DUBLIN — Another day, another unilateral British move to pull away from EU single market rules involving Northern Ireland.
The U.K.’s Northern Ireland Office confirmed Friday to POLITICO that, with immediate effect, many products containing soil are being cleared for shipment once again from suppliers in Britain.
The move — demanded for weeks from businesses such as nurseries deprived of their normal British stock — violates the EU’s longstanding ban on importing products containing soil from outside the bloc.
Since January 1, when Britain left the single market but Northern Ireland remained bound by its rules, shipping anything from potted plants to muddy tractors became off-limits under the terms of the Brexit trade deal’s Irish protocol.
The U.K. government on Wednesday announced that, regardless of EU opposition to the move, it would add six months to the grace period on imposing full customs and sanitary checks on food shipped from Britain to Northern Ireland supermarkets.
On Thursday, the U.K. similarly extended the previously EU-agreed grace periods on requiring customs declarations on most parcels from Britain to Northern Ireland.
While those moves were published by the parliament in London, Friday’s move to stop blocking products containing British soil was circulated only to businesses.
A Northern Ireland Office official in Belfast said the EU ban on products containing British soil was “having a direct, and often disproportionate, impact on lives and livelihoods, including an unacceptable disruption to the flow of critical goods.”
The official declined to say how long the policy U-turn was expected to last, describing it as “temporary and practical” pending further negotiations with the EU to find a new long-term policy that would be “appropriate and risk-based.”
The new policy means flower bulbs and vegetables can be shipped from Britain to Northern Ireland with soil attached. Plants in soil bedding, pots and containers can too, as long as the shipping firm has appropriate passports from the U.K.’s Animal and Plant Health Agency.
Agricultural and forestry machinery won’t need a phytosanitary certificate if “they have been washed to remove excessive soil and plant debris,” the internal guidance states.

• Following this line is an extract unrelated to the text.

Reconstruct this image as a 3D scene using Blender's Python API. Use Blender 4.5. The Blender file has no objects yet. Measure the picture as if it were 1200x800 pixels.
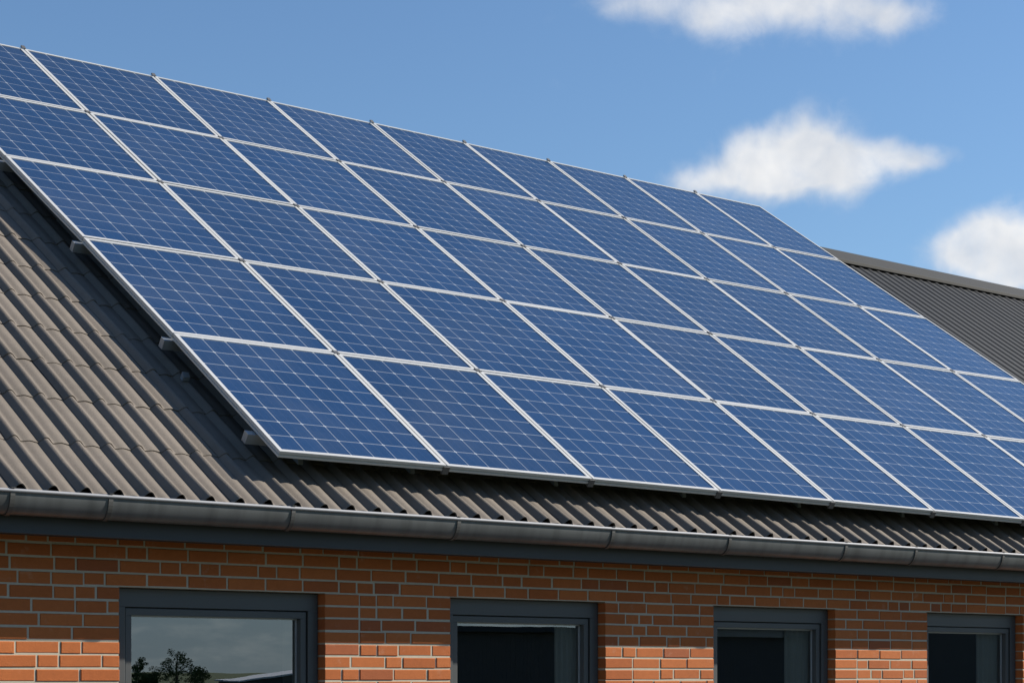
import bpy, bmesh, math, random
from mathutils import Vector, Matrix
R = math.radians
random.seed(7)
SC = bpy.context.scene
COL = SC.collection

# ------------------------------------------------------------------ camera, sky, sun, exposure
F_PX, YAW, HOR = 2255.99, R(39.5724), 786.6           # focal length and horizon in pixels of the 1200x800 photo
cam = bpy.data.cameras.new('camera')
cam.sensor_width = 36.0
cam.lens = F_PX / 1200 * 36
cam.shift_y = (HOR - 400) / 1200
cam.clip_start, cam.clip_end = 0.1, 6000
cam_ob = bpy.data.objects.new('camera', cam)
COL.objects.link(cam_ob)
cam_ob.location = (0, 0, 1.6)
cam_ob.rotation_euler = (R(90), 0, -YAW)
SC.camera = cam_ob
FWD = Vector((math.sin(YAW), math.cos(YAW), 0))
RGT = Vector((math.cos(YAW), -math.sin(YAW), 0))

SUN_TO = Vector((1.26, -0.56, 0.835)).normalized()     # towards the sun
SUN_EL = math.asin(SUN_TO.z)
SUN_ROT = math.atan2(SUN_TO.x, SUN_TO.y)
SKY_STRENGTH, SUN_STRENGTH, EXPOSURE = 0.085, 5.0, 0.60

sun = bpy.data.lights.new('sun', 'SUN')
sun.energy = SUN_STRENGTH
sun.angle = R(0.55)
sun.color = (1.0, 0.93, 0.82)
sun_ob = bpy.data.objects.new('sun', sun)
COL.objects.link(sun_ob)
sun_ob.location = SUN_TO * 60
sun_ob.rotation_euler = SUN_TO.to_track_quat('Z', 'Y').to_euler()

SC.view_settings.view_transform = 'Standard'
SC.view_settings.look = 'None'
SC.view_settings.exposure = EXPOSURE
SC.view_settings.gamma = 1.0
SC.view_settings.use_curve_mapping = False
SC.cycles.use_denoising = True
SC.cycles.max_bounces = 10
SC.cycles.transparent_max_bounces = 12


class NT:
    """small helper around a node tree"""
    def __init__(self, tree):
        self.t = tree
        self.t.nodes.clear()

    def n(self, typ, **kw):
        nd = self.t.nodes.new(typ)
        ins = kw.pop('ins', {})
        for k, v in kw.items():
            setattr(nd, k, v)
        for k, v in ins.items():
            self.set(nd, k, v)
        return nd

    def set(self, nd, k, v):
        s = nd.inputs[k]
        if isinstance(v, bpy.types.NodeSocket):
            self.t.links.new(v, s)
        elif isinstance(v, bpy.types.Node):
            self.t.links.new(v.outputs[0], s)
        else:
            s.default_value = v

    def m(self, op, a, b=0.0, c=0.0, clamp=False):
        nd = self.n('ShaderNodeMath', operation=op, use_clamp=clamp)
        for i, v in enumerate((a, b, c)):
            self.set(nd, i, v)
        return nd.outputs[0]

    def v(self, op, a, b=(0, 0, 0)):
        nd = self.n('ShaderNodeVectorMath', operation=op)
        self.set(nd, 0, a)
        self.set(nd, 1, b)
        return nd.outputs['Value'] if op in ('DOT_PRODUCT', 'LENGTH') else nd.outputs[0]

    def ramp(self, x, lo, hi):
        nd = self.n('ShaderNodeMapRange', interpolation_type='SMOOTHSTEP')
        for k, v in zip((0, 1, 2, 3, 4), (x, lo, hi, 0.0, 1.0)):
            self.set(nd, k, v)
        return nd.outputs[0]

    def mix(self, f, a, b):
        nd = self.n('ShaderNodeMix', data_type='RGBA')
        self.set(nd, 0, f)
        self.set(nd, 6, a)
        self.set(nd, 7, b)
        return nd.outputs[2]

    def noise(self, vec, scale, detail=4.0, rough=0.55, dist=0.0):
        nd = self.n('ShaderNodeTexNoise')
        for k, v in (('Vector', vec), ('Scale', scale), ('Detail', detail), ('Roughness', rough), ('Distortion', dist)):
            self.set(nd, k, v)
        return nd


def px(x, y):                                         # photo pixel -> gnomonic sky coordinates
    return ((x - 600) / F_PX, (HOR - y) / F_PX, 0.0)


world = bpy.data.worlds.new('World')
SC.world = world
world.use_nodes = True
w = NT(world.node_tree)
sky = w.n('ShaderNodeTexSky', sky_type='NISHITA', sun_disc=False, sun_elevation=SUN_EL, sun_rotation=SUN_ROT,
          altitude=150.0, air_density=1.2, dust_density=0.3, ozone_density=6.3)
d = w.n('ShaderNodeTexCoord').outputs['Generated']
df = w.v('DOT_PRODUCT', d, tuple(FWD))
front = w.ramp(df, 0.25, 0.4)
dfs = w.m('MAXIMUM', df, 0.2)
cu = w.m('DIVIDE', w.v('DOT_PRODUCT', d, tuple(RGT)), dfs)
cv = w.m('DIVIDE', w.v('DOT_PRODUCT', d, (0, 0, 1)), dfs)
comb = w.n('ShaderNodeCombineXYZ', ins={0: cu, 1: cv}).outputs[0]
warp = w.noise(d, 26.0, 3.0, 0.6)
wv = w.v('SCALE', w.v('SUBTRACT', warp.outputs['Color'], (0.5, 0.5, 0.5)))
wv.node.inputs['Scale'].default_value = 0.022
pos = w.v('ADD', comb, wv)
CLOUDS = [  # photo pixel, radii in pixels, weight
    (812, 207, 40, 20, .8), (880, 182, 38, 32, 1.0), (903, 212, 70, 26, 1.0), (950, 172, 40, 40, 1.1), (968, 205, 55, 30, .9),
    (1012, 184, 40, 30, .72), (1052, 178, 40, 24, .62), (1088, 182, 36, 15, .5),
    (722, 4, 45, 20, .55), (790, 6, 60, 34, .6), (842, 28, 38, 34, .6), (900, 2, 60, 34, .7), (965, 6, 70, 36, .78), (1050, 16, 56, 30, .78),
    (1122, 290, 34, 30, .85), (1162, 276, 38, 34, 1.1), (1216, 285, 50, 42, 1.1), (1180, 318, 60, 26, .8), (1260, 330, 80, 40, 1.0)]
field = None
for x, y, rx, ry, amp in CLOUDS:
    q = w.v('MULTIPLY', w.v('SUBTRACT', pos, px(x, y)), (F_PX / rx, F_PX / ry, 0))
    e = w.m('MULTIPLY', w.m('EXPONENT', w.m('MULTIPLY', w.v('DOT_PRODUCT', q, q), -1.0)), amp)
    field = e if field is None else w.m('ADD', field, e)
fb = w.noise(d, 42.0, 8.0, 0.62, 0.25).outputs[0]
fl = w.noise(d, 14.0, 4.0, 0.55).outputs[0]
dens = w.m('ADD', w.m('MINIMUM', field, 1.15), w.m('MULTIPLY', w.m('SUBTRACT', fb, 0.5), 0.95))
cover = w.m('MULTIPLY', w.m('MULTIPLY', w.ramp(dens, 0.12, 1.36), front), 0.97)
# thin streaks of cloud over the rest of the sky, behind the camera
wisp = w.m('MULTIPLY', w.m('MULTIPLY', w.ramp(w.noise(w.v('MULTIPLY', d, (1, 1, 3.0)), 7.0, 6.0, 0.6).outputs[0], 0.55, 0.8), 0.30),
           w.m('SUBTRACT', 1.0, front))
# relief of the billows: difference of the puff noise towards the light, plus greyer undersides
sunward = w.v('ADD', d, tuple((Vector((0, 0, 1)) * 0.8 + RGT * 0.5) * 0.013))
relief = w.m('SUBTRACT', w.noise(d, 30.0, 3.5, 0.5, 0.25).outputs[0], w.noise(sunward, 30.0, 3.5, 0.5, 0.25).outputs[0])
lit = w.m('ADD', w.m('MULTIPLY', relief, 1.9), w.m('ADD', 0.66, w.m('MULTIPLY', w.m('SUBTRACT', fl, 0.5), 1.2)), clamp=True)
ccol = w.mix(lit, (4.9, 5.2, 5.7, 1), (7.2, 7.2, 7.2, 1))
full = w.mix(w.m('ADD', cover, wisp, clamp=True), sky.outputs[0], ccol)
# added unseen low grey-blue stratus behind the camera; tints pane reflections, dims ambient light
el = w.v('DOT_PRODUCT', d, (0, 0, 1))
added_bank = w.m('MULTIPLY', w.m('MULTIPLY', w.ramp(w.m('ADD', el, w.m('MULTIPLY', w.m('SUBTRACT', fl, 0.5), 0.10)), 0.36, 0.08), 0.9), w.m('SUBTRACT', 1.0, front))
btex = w.noise(w.v('MULTIPLY', d, (1, 1, 3.5)), 30.0, 6.0, 0.6).outputs[0]
full = w.mix(added_bank, full, w.mix(w.ramp(btex, 0.42, 0.72), (1.75, 2.5, 3.0, 1), (2.7, 3.35, 3.7, 1)))
bg = w.n('ShaderNodeBackground', ins={'Color': full, 'Strength': SKY_STRENGTH})
w.n('ShaderNodeOutputWorld', ins={0: bg})


# ------------------------------------------------------------------ helpers
def link(o, parent=None):
    COL.objects.link(o)
    if parent is not None:
        o.parent = parent
    return o


def tag(o, label=None, cat=None, group=None, kind=None):
    for k, v in (('label', label), ('category', cat), ('group', group), ('kind', kind)):
        if v:
            o[k] = v
    return o


def empty(name, loc, label=None, cat=None, group=None):
    o = bpy.data.objects.new(name, None)
    o.empty_display_size = 0.2
    o.location = loc
    tag(o, label, cat, group)
    return link(o)


class MB:
    """collects faces; build() links them as one mesh object"""
    def __init__(self):
        self.v, self.f, self.uv, self.tone, self.smooth = [], [], {}, {}, set()

    def quad(self, pts, uv=None, tone=None, smooth=False):
        b = len(self.v)
        self.v += [tuple(p) for p in pts]
        i = len(self.f)
        self.f.append(tuple(range(b, b + len(pts))))
        if uv:
            self.uv[i] = uv
        if tone is not None:
            self.tone[i] = tone
        if smooth:
            self.smooth.add(i)

    def hexa(self, p, tone=None):                     # 8 corners: bottom ring 0-3, top ring 4-7
        for a in ((3, 2, 1, 0), (4, 5, 6, 7), (0, 1, 5, 4), (1, 2, 6, 5), (2, 3, 7, 6), (3, 0, 4, 7)):
            self.quad([p[k] for k in a], tone=tone)

    def box(self, x0, x1, y0, y1, z0, z1, tone=None):
        self.hexa([(x0, y0, z0), (x1, y0, z0), (x1, y1, z0), (x0, y1, z0), (x0, y0, z1), (x1, y0, z1), (x1, y1, z1), (x0, y1, z1)], tone)

    def grid(self, rows, closed=False, smooth=True, tone=None):   # rows of points
        n = len(rows[0])
        b = len(self.v)
        for r in rows:
            self.v += [tuple(p) for p in r]
        for i in range(len(rows) - 1):
            for j in range(n if closed else n - 1):
                k = (j + 1) % n
                if smooth:
                    self.smooth.add(len(self.f))
                if tone is not None:
                    self.tone[len(self.f)] = tone
                self.f.append((b + i * n + j, b + i * n + k, b + (i + 1) * n + k, b + (i + 1) * n + j))

    def build(self, name, mat, parent=None, origin=None, bevel=0.0):
        o0 = Vector(origin) if origin is not None else Vector((0, 0, 0))
        me = bpy.data.meshes.new(name)
        me.from_pydata([tuple(Vector(p) - o0) for p in self.v], [], self.f)
        if self.uv:
            l = me.uv_layers.new(name='UVMap')
            for p in me.polygons:
                for k, li in enumerate(p.loop_indices):
                    l.data[li].uv = self.uv.get(p.index, ((0, 0),) * 8)[k]
        if self.tone:
            at = me.attributes.new('tone', 'FLOAT', 'FACE')
            for p in me.polygons:
                at.data[p.index].value = self.tone.get(p.index, 0.5)
        for i in self.smooth:
            me.polygons[i].use_smooth = True
        if isinstance(mat, (list, tuple)):
            for m_ in mat:
                me.materials.append(m_)
        else:
            me.materials.append(mat)
        o = bpy.data.objects.new(name, me)
        if parent is None and origin is not None:
            o.location = o0
        if bevel:
            bm = bmesh.new()
            bm.from_mesh(me)
            bmesh.ops.remove_doubles(bm, verts=bm.verts, dist=1e-5)
            bm.to_mesh(me)
            bm.free()
            md = o.modifiers.new('bevel', 'BEVEL')
            md.width, md.segments, md.limit_method = bevel, 2, 'ANGLE'
        return link(o, parent)


def new_mat(name):
    m = bpy.data.materials.new(name)
    m.use_nodes = True
    return m, NT(m.node_tree)


def finish(nt, bsdf):
    nt.n('ShaderNodeOutputMaterial', ins={0: bsdf})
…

Landscapers and gardeners celebrated the move, just as port authorities had welcomed Wednesday’s decision to delay full checks on British goods bound for Northern Ireland supermarkets.
The U.K. intends to enforce full customs controls only on food consignments arriving in Northern Ireland that travel onwards to Republic of Ireland supermarkets until October. The U.K.’s unraveling agreement with the EU had specified that goods bound for Northern Ireland should be subject to the same controls by April 1.
The U.K.-EU agreement had offered no tolerance or grace period for English, Welsh or Scottish soil present on products bound for Northern Ireland.
As a result, Cameron Landscapes and Garden Centre in Belfast said it had lost the ability since January to negotiate deliveries and future contracts with existing suppliers in England.
“There was nobody prepared to ship. Pricing went out the window,” said its manager, John Dobbin.
“Now all plants can travel as normal, just the way they did before Christmas,” Dobbin told the BBC. “That’s everything back to how it should be.”